Algunas veces, cuando sufro de estos inmensos silencios, después de acostumbrarme a la cacofonía de la familia o los amigos, pienso que nunca me permitiré volver a ponerme en esta situación. Pienso que la vida sería mejor si evito montarme en esta montaña rusa de ruidos que vienen y se van con el permiso del tiempo. Mejor me quedo en la rutina ininterrumpida, donde nunca tendré que oír el triste latido de mis pasos o el portazo que aísla la atmósfera con una soledad impermeable. No tendré que cargar con los momentos de risas en restaurantes fugaces, ni tampoco los silencios cómodos en los carros, ni la logística emocionante (y estresante) de los aeropuertos. Me rehúso a tener que cargar con felicidades encapsuladas y terminantes. La vida no es una historia con principio y fin, entonces la felicidad tampoco debería empezar y terminar en un avión. No debería empezar con un abrazo e irse con el cerrar de una puerta. Quizás, pienso a veces, es mejor así, sin momentos tan felices que están rodeados de una rutina que parecerá -para siempre piensa uno- mundana, comparada a lo que fue.

Pienso en Eterno resplandor de una mente sin recuerdos, la película en la que, en una espeluznante tusa por su exnovia, Joel (Jim Carrey) se somete a un tratamiento de olvido de todos los recuerdos que tiene con ella. Se promete que será mejor seguir la vida sin el dolor de tantos recuerdos felices que fueron y nunca volverán. Recuerdos que siempre cargarán el punzante dolor por su condición de eternos. Porque nunca habrá más como ellos, y ellos son los más perfectos que la vida nos pudo regalar. Pero, como Joel, me doy cuenta, cuando pienso en olvidarlos, que son los tesoros más grandes que nos regala la vida.

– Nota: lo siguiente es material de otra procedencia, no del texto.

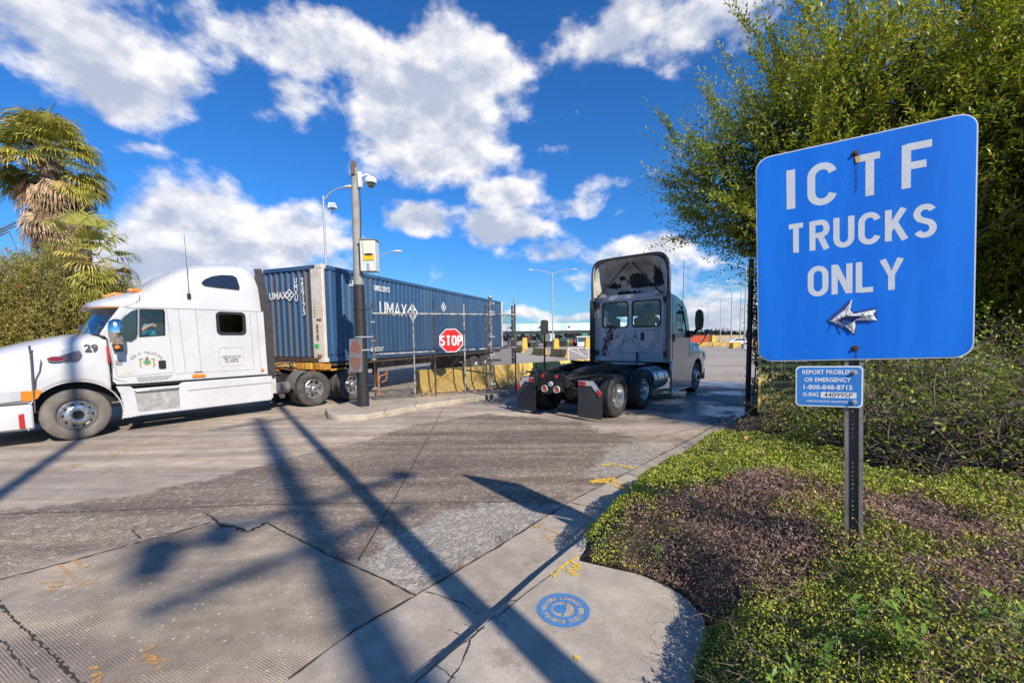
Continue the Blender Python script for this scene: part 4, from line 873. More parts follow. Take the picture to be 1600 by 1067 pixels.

Olvidarlos sería privarnos de una felicidad que, aunque inalcanzable, sigue siendo evocadora. Que, probablemente, cuando nos vayamos acercando al final de nuestro tiempo aquí, son en lo que pensaré. Son, ojalá, lo que justificará nuestro paso por el mundo.

Hoy, querido lector, recuerdo uno de esos paseos que apenas empieza a asentarse en mi corazón y en mis recuerdos; que sigue doliéndome con una nostalgia intensa. Pero sé que me acompañará a través de sus canciones, fotos y momentos, en los ratos difíciles de la vida. Justificará la espera, porque, así como fue, otros vendrán; distintos, sí, pero precisos para lo que la vida necesitará en su momento.

Agradezco que ese paseo va a invadir cientos de conversaciones que no he tenido. Con cuentos que ameritarán interrupciones entre risas de sus narradores, para precisar los detalles divertidos que sacarán risas y felicidad, más de aquellos que estuvieron ahí, que de los que están subyugados a oír los cuentos ajenos.

Entonces aunque, hoy por hoy, apenas estoy superando la tusa de terminar ­–mismas palabras que usaría Joel–, con mi paseo, no quiero olvidarlo jamás. Deseo tenerlo para siempre en mi cerebro y en mi corazón, para seguir con una vida más llena, más justificada. No importa cuántos silencios me obligue a enfrentar.